Toms
Body Shop
Keystone
Patagonia
B Corps are businesses graded on their efforts to create an inclusive, sustainable economy.
These companies treat "good business" as an idea that includes both profit and purpose.
Below, we rounded up the B Corps we love the most.
As history can attest, nonprofits aren't enough to single-handedly eradicate poverty and inequality and infuse the workplace with jobs that make workers feel dignified and purposeful.
To pitch in, some companies are willing to bet on a different conceptualization of "good business." Perhaps most impressive of this group are B Corps — businesses that nonprofit B Lab grade each year to ensure they're meeting the highest standards of social and environmental performance, public transparency, and legal accountability to balance profit and purpose.
Companies awarded B Corp status have committed to using their businesses to work toward a more inclusive and sustainable economy. They strive to reduce inequality; lower poverty levels; or create healthier environments.
They leverage their resources to pay into a better world, creating a definition of success that includes commonwealth and positive impact as necessary aspects of sustainable consumerism. It's not charity; it's better business, and the point is to move the needle on "better practices" further from extra credit and closer to universal compliance.
We rounded up four companies we love that are certified B Corps, helping drive a global movement that uses business as a force for good.
Toms
Toms is best known for its simple slip-on shoes, but it's also one of the most charitable and eco-friendly brands in footwear. The brand currently commits one-third of its profits to good causes, including donating one pair of shoes for every pair sold and monetary donations to trustworthy foundations with righteous causes.
In addition to its philanthropic efforts, Toms has also made great strides in sustainability. The brand uses materials like 100% organic cotton, recycled cotton, recycled polyester made from plastic saved from landfills, Tencel made from eucalyptus, sugarcane, and eco-fiber.
The Body Shop
You may know The Body Shop from frequent trips to the mall, but the retailer has attracted a dedicated customer base for its social responsibility and wide array of ethically sourced bodycare products. In 2019, the company became a certified B Corp.
Since opening its doors in 1976, The Body Shop has launched a series of activism campaigns, even becoming the first international cosmetics brand recognized under the Humane Cosmetics Standard.
The Body Shop has also launched a Community Trade partnership with The Tungteiya Women's Association in northern Ghana. Through the partnership, over 640 women help source the high-quality shea butter used in The Body Shop's products, like the shea butter shampoo and conditioner, which is former senior reporter Connie Chen's go-to haircare set.

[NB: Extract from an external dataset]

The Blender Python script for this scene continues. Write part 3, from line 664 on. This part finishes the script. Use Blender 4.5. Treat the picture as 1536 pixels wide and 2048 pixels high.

The Coconut Body Butter is one of our favorite bodycare products, and we ranked its Tea Tree Oil as one of the best tea tree oils we've tried.
Keystone
Keystone is a ground-breaking bioplastics company based in Westminster, Colorado. Manufacturing PLA resins and a range of products including compostable food wrapping and single-use bioplastic products (such as grocery and produce bags), they are changing perceptions and trying to reduce the amount of plastics that end up in our oceans. We love this and now have decided to try and shop for products that are only wrapped in bioplastics.
But there's more: Keystone is not just content with manufacturing and has recently entered into a partnership with AvaChem to build and operate a bioplastic composting plant that will remove bioplastics from landfills, where they can sometimes cause more problems than they are worth.
It seems that passion really drives everything Keystone does and the brand practices what it preaches, striving to be NetZero within the next 25 years and working with other partners to contribute to a circular economy.
Patagonia
Patagonia is a beloved outdoors company for many reasons: its superior products and the environmental efforts that led to it being named a UN Champion of the Earth in 2019, the UN's top environmental honor.
A few of our favorite examples include being the first California company to sign up for B certification in 2012; imposing an earth tax on itself; and giving 100% (yes, 100%) of their profits from Black Friday in the past directly to grassroots nonprofits working to protect air, water, and soil quality for future generations. Since 1985, the company has donated over $89 million to environmental work.
It also bucks corporate trends by not being afraid to get political. It's led boycotts and sued the United States government after the former Trump administration proposed reducing two national monuments by up to 85%.
The company also revised its mission statement from "build the best product, cause no unnecessary harm, use business to inspire and implement solutions to the environmental crisis" to the simpler, more urgent "we're in business to save our home planet."